İzleyen yıllarda, TÜİK’in fiyat ve maliyet endeksleri verilerine göre, pek çok sektörde olduğu gibi, inşaat sektöründeki maliyetler artmaya devam etti. Bu da üretimin düşmesine neden oldu. Sonuç olarak, özellikle 2020 yılından itibaren konut fiyatlarında hızlı bir artış yaşandı. Kiracı sayısı arttı, kendi evinde oturanların nüfusa oranı ise azaldı. Hane halkı sayısının giderek düşmesi de sorunu derinleştirdi.
Veriler incelendiğinde, gayrimenkulün yatırım aracı olarak daha çok belirli bir kesimin elinde toplandığı görülüyor. 2020 yılında sunulan düşük faizli krediler ve yüksek enflasyonist ortam da yatırımcıları konut alımına yönlendirdi.
Bu gelişmelerle birlikte, “Konut bir yatırım aracı mıdır yoksa barınma ihtiyacı mı?” sorusu da daha fazla gündeme gelmeye başladı. Ancak bu soruya cevap aranırken, oturduğu ev dışında az sayıda konuta sahip olan ve geçinmeye çalışan vatandaşların da bulunduğu unutulmamalıdır.
Yeni finansman modelleri ve faiz politikaları gibi çözümler, henüz kalıcı bir iyileşme sağlamış görünmüyor.
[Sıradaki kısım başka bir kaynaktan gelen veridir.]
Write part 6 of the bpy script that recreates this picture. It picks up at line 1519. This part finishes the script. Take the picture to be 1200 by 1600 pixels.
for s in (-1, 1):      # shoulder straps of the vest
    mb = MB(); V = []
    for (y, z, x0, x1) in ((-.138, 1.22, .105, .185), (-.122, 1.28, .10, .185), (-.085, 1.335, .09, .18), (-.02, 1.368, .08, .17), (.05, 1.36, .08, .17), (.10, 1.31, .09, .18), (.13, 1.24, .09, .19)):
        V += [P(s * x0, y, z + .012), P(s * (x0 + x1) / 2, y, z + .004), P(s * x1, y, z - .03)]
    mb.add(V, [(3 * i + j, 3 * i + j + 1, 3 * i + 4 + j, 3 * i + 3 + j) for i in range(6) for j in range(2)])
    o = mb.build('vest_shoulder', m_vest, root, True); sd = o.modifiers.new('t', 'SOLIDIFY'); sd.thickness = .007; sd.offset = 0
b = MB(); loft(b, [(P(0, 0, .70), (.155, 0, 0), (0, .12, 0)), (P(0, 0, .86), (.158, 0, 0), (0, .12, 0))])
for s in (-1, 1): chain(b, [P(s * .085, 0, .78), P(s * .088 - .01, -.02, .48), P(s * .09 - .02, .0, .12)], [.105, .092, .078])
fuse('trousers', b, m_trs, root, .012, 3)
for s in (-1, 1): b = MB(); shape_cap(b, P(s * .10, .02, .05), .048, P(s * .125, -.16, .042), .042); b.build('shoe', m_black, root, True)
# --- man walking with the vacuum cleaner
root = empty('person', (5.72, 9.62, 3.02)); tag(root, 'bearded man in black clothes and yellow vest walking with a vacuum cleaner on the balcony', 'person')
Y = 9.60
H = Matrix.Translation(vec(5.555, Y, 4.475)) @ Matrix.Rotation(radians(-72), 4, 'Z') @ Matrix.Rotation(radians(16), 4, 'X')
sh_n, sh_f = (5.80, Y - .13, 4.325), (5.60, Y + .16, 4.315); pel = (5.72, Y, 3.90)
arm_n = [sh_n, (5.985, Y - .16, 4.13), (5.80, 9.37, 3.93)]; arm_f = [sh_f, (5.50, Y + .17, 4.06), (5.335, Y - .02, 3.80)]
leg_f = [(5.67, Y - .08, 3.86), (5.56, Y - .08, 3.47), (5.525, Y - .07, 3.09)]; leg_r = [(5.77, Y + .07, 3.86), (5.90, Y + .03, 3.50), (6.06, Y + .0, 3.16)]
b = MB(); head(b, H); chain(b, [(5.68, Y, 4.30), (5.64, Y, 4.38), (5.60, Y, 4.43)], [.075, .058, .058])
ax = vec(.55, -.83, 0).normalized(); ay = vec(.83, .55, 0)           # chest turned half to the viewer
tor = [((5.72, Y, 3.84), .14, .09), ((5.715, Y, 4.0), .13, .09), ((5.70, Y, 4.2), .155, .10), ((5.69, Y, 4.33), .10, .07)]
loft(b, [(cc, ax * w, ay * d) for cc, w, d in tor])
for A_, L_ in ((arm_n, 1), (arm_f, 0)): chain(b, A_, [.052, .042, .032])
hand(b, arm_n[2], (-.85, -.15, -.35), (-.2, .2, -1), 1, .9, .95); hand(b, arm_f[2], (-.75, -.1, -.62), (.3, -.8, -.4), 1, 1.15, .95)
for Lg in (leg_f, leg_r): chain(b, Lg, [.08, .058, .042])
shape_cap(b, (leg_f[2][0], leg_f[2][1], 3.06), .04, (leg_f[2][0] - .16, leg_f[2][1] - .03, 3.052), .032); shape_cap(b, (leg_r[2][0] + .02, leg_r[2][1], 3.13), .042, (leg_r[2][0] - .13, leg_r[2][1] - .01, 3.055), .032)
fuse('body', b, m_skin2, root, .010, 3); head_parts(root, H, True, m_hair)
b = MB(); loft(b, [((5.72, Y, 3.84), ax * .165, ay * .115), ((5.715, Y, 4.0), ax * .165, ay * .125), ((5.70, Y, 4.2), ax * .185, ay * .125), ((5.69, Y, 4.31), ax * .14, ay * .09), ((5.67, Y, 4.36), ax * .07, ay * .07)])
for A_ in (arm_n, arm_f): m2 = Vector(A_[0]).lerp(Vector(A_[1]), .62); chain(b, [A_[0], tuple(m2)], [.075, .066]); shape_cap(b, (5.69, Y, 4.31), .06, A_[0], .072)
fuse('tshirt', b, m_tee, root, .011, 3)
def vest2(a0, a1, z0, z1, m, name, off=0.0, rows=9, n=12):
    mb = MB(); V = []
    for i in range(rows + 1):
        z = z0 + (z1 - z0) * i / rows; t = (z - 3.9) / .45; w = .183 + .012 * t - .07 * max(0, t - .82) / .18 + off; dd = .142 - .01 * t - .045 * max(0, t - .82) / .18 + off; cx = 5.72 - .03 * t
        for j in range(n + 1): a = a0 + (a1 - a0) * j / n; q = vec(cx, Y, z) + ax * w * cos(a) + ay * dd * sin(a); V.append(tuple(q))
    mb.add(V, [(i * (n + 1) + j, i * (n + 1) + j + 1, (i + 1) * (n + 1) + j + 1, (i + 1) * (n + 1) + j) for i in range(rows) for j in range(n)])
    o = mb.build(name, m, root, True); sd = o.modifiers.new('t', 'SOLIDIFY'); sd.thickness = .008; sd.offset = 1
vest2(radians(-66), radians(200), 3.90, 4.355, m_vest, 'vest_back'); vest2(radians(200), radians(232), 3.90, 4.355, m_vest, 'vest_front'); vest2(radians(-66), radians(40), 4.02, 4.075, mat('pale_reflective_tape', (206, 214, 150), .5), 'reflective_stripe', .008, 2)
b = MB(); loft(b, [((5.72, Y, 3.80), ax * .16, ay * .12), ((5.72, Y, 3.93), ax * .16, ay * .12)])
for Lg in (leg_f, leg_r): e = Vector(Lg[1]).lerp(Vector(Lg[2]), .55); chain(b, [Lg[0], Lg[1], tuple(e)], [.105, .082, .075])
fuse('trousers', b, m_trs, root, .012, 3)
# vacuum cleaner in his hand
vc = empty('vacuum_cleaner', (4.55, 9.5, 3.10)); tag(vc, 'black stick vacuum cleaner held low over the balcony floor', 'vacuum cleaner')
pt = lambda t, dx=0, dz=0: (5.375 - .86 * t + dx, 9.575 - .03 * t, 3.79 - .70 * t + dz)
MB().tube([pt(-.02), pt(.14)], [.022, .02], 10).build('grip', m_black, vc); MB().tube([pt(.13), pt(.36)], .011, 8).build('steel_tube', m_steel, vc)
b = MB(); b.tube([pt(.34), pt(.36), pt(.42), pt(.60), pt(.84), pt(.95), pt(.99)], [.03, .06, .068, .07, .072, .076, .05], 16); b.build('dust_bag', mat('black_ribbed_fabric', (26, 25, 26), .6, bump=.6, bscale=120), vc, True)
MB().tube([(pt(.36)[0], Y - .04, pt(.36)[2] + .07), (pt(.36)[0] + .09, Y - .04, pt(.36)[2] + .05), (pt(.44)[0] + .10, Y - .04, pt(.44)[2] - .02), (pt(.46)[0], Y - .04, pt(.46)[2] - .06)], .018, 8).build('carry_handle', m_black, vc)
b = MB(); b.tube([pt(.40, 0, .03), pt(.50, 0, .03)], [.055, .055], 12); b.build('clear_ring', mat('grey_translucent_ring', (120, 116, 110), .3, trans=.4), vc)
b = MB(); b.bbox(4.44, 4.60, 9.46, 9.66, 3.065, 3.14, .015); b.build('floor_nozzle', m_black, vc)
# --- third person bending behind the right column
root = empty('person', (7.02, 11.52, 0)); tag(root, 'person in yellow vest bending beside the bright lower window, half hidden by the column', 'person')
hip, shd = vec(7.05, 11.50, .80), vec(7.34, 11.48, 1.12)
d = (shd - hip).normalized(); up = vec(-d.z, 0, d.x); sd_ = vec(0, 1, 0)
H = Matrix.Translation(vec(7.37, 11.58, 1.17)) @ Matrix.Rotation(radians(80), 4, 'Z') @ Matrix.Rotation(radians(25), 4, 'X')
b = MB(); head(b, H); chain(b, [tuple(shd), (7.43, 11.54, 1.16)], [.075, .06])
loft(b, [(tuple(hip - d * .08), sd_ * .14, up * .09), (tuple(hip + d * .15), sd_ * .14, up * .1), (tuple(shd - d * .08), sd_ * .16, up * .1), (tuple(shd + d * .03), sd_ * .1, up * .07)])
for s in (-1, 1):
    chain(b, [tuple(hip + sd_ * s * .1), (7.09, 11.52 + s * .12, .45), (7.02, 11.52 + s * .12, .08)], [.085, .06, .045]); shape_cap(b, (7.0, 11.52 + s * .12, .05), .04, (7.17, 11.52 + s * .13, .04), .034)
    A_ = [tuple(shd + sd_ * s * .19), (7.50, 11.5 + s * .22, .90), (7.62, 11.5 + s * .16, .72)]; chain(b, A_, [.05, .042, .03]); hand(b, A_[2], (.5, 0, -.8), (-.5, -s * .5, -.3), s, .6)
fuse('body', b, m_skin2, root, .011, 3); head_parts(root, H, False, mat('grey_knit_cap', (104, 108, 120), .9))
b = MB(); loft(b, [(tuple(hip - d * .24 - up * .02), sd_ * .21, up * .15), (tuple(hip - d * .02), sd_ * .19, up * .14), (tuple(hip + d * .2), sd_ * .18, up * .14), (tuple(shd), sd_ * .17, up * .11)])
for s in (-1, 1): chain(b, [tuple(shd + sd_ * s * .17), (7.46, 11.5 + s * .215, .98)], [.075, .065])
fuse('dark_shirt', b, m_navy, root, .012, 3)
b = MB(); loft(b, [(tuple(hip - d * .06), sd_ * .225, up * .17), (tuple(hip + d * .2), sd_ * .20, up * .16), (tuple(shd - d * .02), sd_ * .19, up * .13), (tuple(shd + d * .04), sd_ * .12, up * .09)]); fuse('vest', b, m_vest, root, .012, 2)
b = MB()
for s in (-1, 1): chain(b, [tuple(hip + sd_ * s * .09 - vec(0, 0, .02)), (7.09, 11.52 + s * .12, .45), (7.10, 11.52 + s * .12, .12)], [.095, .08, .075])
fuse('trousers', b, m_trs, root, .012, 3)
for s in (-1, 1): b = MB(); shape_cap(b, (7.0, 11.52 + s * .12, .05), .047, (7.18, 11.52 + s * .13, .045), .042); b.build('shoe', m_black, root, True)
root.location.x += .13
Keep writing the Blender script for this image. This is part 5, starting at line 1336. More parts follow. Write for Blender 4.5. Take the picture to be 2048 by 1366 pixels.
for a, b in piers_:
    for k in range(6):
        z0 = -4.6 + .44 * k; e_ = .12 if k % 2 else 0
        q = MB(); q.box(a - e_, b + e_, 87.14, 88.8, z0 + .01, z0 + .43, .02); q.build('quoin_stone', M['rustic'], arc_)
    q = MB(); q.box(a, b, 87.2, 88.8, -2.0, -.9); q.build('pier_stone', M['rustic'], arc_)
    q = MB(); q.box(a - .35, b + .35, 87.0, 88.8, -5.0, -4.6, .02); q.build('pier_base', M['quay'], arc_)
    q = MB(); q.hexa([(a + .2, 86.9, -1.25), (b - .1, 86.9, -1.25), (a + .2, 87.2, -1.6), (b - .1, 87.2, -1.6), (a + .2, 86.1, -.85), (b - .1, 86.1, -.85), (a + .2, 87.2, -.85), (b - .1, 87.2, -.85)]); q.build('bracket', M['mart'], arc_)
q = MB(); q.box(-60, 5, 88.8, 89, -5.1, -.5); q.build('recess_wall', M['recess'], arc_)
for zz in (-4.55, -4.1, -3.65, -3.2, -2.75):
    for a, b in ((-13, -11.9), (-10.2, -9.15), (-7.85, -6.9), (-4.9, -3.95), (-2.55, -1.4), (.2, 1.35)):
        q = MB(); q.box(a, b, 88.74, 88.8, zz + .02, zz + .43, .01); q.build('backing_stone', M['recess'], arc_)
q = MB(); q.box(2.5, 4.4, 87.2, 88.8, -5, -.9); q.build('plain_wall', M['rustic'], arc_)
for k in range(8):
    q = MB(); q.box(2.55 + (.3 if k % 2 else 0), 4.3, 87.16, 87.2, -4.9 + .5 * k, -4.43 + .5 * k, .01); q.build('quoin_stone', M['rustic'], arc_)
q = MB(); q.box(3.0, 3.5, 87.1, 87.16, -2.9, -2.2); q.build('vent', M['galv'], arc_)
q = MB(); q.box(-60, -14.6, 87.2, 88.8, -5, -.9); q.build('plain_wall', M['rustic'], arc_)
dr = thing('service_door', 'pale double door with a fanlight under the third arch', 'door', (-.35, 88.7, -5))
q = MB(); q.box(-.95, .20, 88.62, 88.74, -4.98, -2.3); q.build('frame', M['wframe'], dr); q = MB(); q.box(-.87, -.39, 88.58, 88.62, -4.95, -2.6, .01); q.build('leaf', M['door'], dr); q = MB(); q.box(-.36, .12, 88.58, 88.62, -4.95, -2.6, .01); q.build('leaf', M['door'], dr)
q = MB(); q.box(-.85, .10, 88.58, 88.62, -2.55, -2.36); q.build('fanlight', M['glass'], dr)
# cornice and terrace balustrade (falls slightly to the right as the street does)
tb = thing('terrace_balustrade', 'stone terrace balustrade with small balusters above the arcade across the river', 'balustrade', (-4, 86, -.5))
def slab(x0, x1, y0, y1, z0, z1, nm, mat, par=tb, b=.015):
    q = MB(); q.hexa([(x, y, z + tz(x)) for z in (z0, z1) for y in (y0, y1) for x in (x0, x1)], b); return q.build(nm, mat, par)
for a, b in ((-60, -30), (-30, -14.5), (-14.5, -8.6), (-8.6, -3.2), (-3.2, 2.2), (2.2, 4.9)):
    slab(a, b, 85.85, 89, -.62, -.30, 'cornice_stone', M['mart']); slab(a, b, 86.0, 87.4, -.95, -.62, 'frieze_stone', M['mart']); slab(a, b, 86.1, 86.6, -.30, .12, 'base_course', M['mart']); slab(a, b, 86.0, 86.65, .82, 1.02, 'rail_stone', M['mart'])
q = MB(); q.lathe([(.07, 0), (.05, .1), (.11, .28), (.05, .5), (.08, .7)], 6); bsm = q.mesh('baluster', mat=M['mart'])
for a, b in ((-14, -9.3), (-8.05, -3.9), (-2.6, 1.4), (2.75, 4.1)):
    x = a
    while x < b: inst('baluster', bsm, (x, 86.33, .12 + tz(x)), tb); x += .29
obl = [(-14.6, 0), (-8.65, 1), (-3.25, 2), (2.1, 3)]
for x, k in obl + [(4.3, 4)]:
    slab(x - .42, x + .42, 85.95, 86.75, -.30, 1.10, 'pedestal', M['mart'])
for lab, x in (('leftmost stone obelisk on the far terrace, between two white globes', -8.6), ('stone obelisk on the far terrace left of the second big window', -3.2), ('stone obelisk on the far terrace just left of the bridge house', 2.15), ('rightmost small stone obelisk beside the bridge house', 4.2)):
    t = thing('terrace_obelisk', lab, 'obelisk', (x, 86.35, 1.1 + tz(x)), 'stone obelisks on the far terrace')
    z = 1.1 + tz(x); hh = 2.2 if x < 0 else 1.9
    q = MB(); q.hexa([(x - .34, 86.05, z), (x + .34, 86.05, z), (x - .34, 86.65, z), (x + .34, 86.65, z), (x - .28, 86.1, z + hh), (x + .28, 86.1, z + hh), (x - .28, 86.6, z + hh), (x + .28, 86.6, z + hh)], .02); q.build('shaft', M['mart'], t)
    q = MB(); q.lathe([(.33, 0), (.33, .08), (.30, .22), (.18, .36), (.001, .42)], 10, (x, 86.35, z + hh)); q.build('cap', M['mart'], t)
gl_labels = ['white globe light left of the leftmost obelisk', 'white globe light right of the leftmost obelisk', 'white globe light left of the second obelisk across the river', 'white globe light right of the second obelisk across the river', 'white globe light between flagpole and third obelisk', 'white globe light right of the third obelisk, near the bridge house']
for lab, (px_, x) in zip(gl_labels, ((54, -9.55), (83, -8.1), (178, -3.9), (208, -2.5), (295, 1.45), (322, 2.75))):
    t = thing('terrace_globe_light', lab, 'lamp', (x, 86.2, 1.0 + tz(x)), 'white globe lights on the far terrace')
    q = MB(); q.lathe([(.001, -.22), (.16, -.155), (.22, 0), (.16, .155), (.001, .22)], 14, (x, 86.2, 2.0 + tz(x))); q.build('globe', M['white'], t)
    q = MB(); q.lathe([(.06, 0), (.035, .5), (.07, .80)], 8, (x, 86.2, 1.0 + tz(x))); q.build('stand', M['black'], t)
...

Belki vergi politikaları ile desteklenmeli. Kiraların baskılanmasına yönelik politikalara rağmen, yüksek enflasyon ve konut değerlerinin artması gibi nedenlerle kiralar da yükselmeye devam ediyor.
Günümüzde kredi almak ve geri ödemek zorlaşmış olsa da, konut satışlarında genel ekonomik durgunluğa kıyasla belirgin bir yavaşlama da görülmüyor. Özellikle küçük ve daha uygun fiyatlı konutlara yönelişin arttığı dikkat çekiyor.